> _Work to do_:
Return the full listing exactly as it is written.

> _Information supplied_:
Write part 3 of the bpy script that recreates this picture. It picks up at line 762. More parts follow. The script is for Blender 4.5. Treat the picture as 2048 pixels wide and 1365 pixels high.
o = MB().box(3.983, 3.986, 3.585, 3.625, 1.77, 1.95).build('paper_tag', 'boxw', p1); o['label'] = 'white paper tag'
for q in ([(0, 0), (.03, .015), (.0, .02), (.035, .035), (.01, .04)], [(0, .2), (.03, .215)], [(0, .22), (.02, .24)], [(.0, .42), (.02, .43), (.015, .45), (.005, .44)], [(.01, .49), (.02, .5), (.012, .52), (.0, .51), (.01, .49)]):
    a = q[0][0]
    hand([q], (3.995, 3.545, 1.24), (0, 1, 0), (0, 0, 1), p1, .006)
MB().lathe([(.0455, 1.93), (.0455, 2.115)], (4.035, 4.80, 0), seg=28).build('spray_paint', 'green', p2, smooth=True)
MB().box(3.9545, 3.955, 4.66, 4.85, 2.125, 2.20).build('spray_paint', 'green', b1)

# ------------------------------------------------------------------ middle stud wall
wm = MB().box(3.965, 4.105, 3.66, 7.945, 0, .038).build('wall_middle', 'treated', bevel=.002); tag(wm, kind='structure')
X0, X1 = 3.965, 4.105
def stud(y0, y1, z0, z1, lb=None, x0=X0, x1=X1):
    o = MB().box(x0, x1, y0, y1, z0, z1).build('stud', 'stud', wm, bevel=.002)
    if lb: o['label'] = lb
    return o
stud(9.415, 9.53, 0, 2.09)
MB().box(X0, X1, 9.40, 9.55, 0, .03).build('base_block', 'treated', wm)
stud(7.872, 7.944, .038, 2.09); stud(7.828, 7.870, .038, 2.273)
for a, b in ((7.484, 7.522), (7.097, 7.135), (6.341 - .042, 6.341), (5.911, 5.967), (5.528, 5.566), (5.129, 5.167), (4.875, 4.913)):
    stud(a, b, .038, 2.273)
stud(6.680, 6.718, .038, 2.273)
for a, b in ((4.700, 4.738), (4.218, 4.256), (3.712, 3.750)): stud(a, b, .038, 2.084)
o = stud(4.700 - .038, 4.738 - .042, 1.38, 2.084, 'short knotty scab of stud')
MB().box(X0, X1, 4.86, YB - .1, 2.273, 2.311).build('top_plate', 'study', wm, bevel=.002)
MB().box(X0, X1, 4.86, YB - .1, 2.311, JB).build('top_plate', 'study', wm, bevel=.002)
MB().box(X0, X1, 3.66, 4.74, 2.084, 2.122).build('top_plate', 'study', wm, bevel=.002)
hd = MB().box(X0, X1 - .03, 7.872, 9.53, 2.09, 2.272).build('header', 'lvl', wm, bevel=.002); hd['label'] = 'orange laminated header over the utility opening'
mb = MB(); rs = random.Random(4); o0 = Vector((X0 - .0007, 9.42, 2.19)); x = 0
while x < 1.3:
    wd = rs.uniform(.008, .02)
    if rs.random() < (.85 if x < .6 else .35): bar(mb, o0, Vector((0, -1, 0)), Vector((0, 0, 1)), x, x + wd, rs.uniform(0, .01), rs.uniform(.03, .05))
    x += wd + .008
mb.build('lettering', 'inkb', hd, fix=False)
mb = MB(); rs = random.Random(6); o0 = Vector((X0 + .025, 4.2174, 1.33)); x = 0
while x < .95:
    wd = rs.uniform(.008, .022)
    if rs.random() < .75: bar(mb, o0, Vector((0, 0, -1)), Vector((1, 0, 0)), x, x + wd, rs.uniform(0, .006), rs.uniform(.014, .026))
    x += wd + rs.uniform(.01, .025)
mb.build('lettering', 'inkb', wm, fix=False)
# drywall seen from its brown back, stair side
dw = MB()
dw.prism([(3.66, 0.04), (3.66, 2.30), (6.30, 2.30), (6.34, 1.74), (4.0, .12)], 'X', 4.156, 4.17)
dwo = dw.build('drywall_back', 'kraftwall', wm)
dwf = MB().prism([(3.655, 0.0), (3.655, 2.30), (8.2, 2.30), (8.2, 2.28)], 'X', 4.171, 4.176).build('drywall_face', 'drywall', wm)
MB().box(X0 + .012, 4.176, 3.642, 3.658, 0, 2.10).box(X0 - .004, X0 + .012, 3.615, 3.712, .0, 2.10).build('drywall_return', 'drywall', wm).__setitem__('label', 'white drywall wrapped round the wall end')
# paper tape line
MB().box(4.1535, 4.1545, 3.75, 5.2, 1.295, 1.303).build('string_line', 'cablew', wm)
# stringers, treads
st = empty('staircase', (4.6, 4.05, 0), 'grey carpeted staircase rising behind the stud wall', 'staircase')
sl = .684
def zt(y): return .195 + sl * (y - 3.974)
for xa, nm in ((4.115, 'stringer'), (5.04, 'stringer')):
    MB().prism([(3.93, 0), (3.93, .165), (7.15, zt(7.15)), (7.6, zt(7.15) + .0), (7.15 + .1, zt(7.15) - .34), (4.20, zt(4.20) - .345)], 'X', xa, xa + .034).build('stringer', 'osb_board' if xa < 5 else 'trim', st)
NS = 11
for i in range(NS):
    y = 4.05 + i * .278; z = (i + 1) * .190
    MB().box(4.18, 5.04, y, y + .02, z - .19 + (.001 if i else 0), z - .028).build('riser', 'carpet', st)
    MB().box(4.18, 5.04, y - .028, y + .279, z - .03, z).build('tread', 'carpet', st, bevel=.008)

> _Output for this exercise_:
Write part 3 of the bpy script that recreates this picture. It picks up at line 762. More parts follow. The script is for Blender 4.5. Treat the picture as 2048 pixels wide and 1365 pixels high.
o = MB().box(3.983, 3.986, 3.585, 3.625, 1.77, 1.95).build('paper_tag', 'boxw', p1); o['label'] = 'white paper tag'
for q in ([(0, 0), (.03, .015), (.0, .02), (.035, .035), (.01, .04)], [(0, .2), (.03, .215)], [(0, .22), (.02, .24)], [(.0, .42), (.02, .43), (.015, .45), (.005, .44)], [(.01, .49), (.02, .5), (.012, .52), (.0, .51), (.01, .49)]):
    a = q[0][0]
    hand([q], (3.995, 3.545, 1.24), (0, 1, 0), (0, 0, 1), p1, .006)
MB().lathe([(.0455, 1.93), (.0455, 2.115)], (4.035, 4.80, 0), seg=28).build('spray_paint', 'green', p2, smooth=True)
MB().box(3.9545, 3.955, 4.66, 4.85, 2.125, 2.20).build('spray_paint', 'green', b1)

# ------------------------------------------------------------------ middle stud wall
wm = MB().box(3.965, 4.105, 3.66, 7.945, 0, .038).build('wall_middle', 'treated', bevel=.002); tag(wm, kind='structure')
X0, X1 = 3.965, 4.105
def stud(y0, y1, z0, z1, lb=None, x0=X0, x1=X1):
    o = MB().box(x0, x1, y0, y1, z0, z1).build('stud', 'stud', wm, bevel=.002)
    if lb: o['label'] = lb
    return o
stud(9.415, 9.53, 0, 2.09)
MB().box(X0, X1, 9.40, 9.55, 0, .03).build('base_block', 'treated', wm)
stud(7.872, 7.944, .038, 2.09); stud(7.828, 7.870, .038, 2.273)
for a, b in ((7.484, 7.522), (7.097, 7.135), (6.341 - .042, 6.341), (5.911, 5.967), (5.528, 5.566), (5.129, 5.167), (4.875, 4.913)):
    stud(a, b, .038, 2.273)
stud(6.680, 6.718, .038, 2.273)
for a, b in ((4.700, 4.738), (4.218, 4.256), (3.712, 3.750)): stud(a, b, .038, 2.084)
o = stud(4.700 - .038, 4.738 - .042, 1.38, 2.084, 'short knotty scab of stud')
MB().box(X0, X1, 4.86, YB - .1, 2.273, 2.311).build('top_plate', 'study', wm, bevel=.002)
MB().box(X0, X1, 4.86, YB - .1, 2.311, JB).build('top_plate', 'study', wm, bevel=.002)
MB().box(X0, X1, 3.66, 4.74, 2.084, 2.122).build('top_plate', 'study', wm, bevel=.002)
hd = MB().box(X0, X1 - .03, 7.872, 9.53, 2.09, 2.272).build('header', 'lvl', wm, bevel=.002); hd['label'] = 'orange laminated header over the utility opening'
mb = MB(); rs = random.Random(4); o0 = Vector((X0 - .0007, 9.42, 2.19)); x = 0
while x < 1.3:
    wd = rs.uniform(.008, .02)
    if rs.random() < (.85 if x < .6 else .35): bar(mb, o0, Vector((0, -1, 0)), Vector((0, 0, 1)), x, x + wd, rs.uniform(0, .01), rs.uniform(.03, .05))
    x += wd + .008
mb.build('lettering', 'inkb', hd, fix=False)
mb = MB(); rs = random.Random(6); o0 = Vector((X0 + .025, 4.2174, 1.33)); x = 0
while x < .95:
    wd = rs.uniform(.008, .022)
    if rs.random() < .75: bar(mb, o0, Vector((0, 0, -1)), Vector((1, 0, 0)), x, x + wd, rs.uniform(0, .006), rs.uniform(.014, .026))
    x += wd + rs.uniform(.01, .025)
mb.build('lettering', 'inkb', wm, fix=False)
# drywall seen from its brown back, stair side
dw = MB()
dw.prism([(3.66, 0.04), (3.66, 2.30), (6.30, 2.30), (6.34, 1.74), (4.0, .12)], 'X', 4.156, 4.17)
dwo = dw.build('drywall_back', 'kraftwall', wm)
dwf = MB().prism([(3.655, 0.0), (3.655, 2.30), (8.2, 2.30), (8.2, 2.28)], 'X', 4.171, 4.176).build('drywall_face', 'drywall', wm)
MB().box(X0 + .012, 4.176, 3.642, 3.658, 0, 2.10).box(X0 - .004, X0 + .012, 3.615, 3.712, .0, 2.10).build('drywall_return', 'drywall', wm).__setitem__('label', 'white drywall wrapped round the wall end')
# paper tape line
MB().box(4.1535, 4.1545, 3.75, 5.2, 1.295, 1.303).build('string_line', 'cablew', wm)
# stringers, treads
st = empty('staircase', (4.6, 4.05, 0), 'grey carpeted staircase rising behind the stud wall', 'staircase')
sl = .684
def zt(y): return .195 + sl * (y - 3.974)
for xa, nm in ((4.115, 'stringer'), (5.04, 'stringer')):
    MB().prism([(3.93, 0), (3.93, .165), (7.15, zt(7.15)), (7.6, zt(7.15) + .0), (7.15 + .1, zt(7.15) - .34), (4.20, zt(4.20) - .345)], 'X', xa, xa + .034).build('stringer', 'osb_board' if xa < 5 else 'trim', st)
NS = 11
for i in range(NS):
    y = 4.05 + i * .278; z = (i + 1) * .190
    MB().box(4.18, 5.04, y, y + .02, z - .19 + (.001 if i else 0), z - .028).build('riser', 'carpet', st)
    MB().box(4.18, 5.04, y - .028, y + .279, z - .03, z).build('tread', 'carpet', st, bevel=.008)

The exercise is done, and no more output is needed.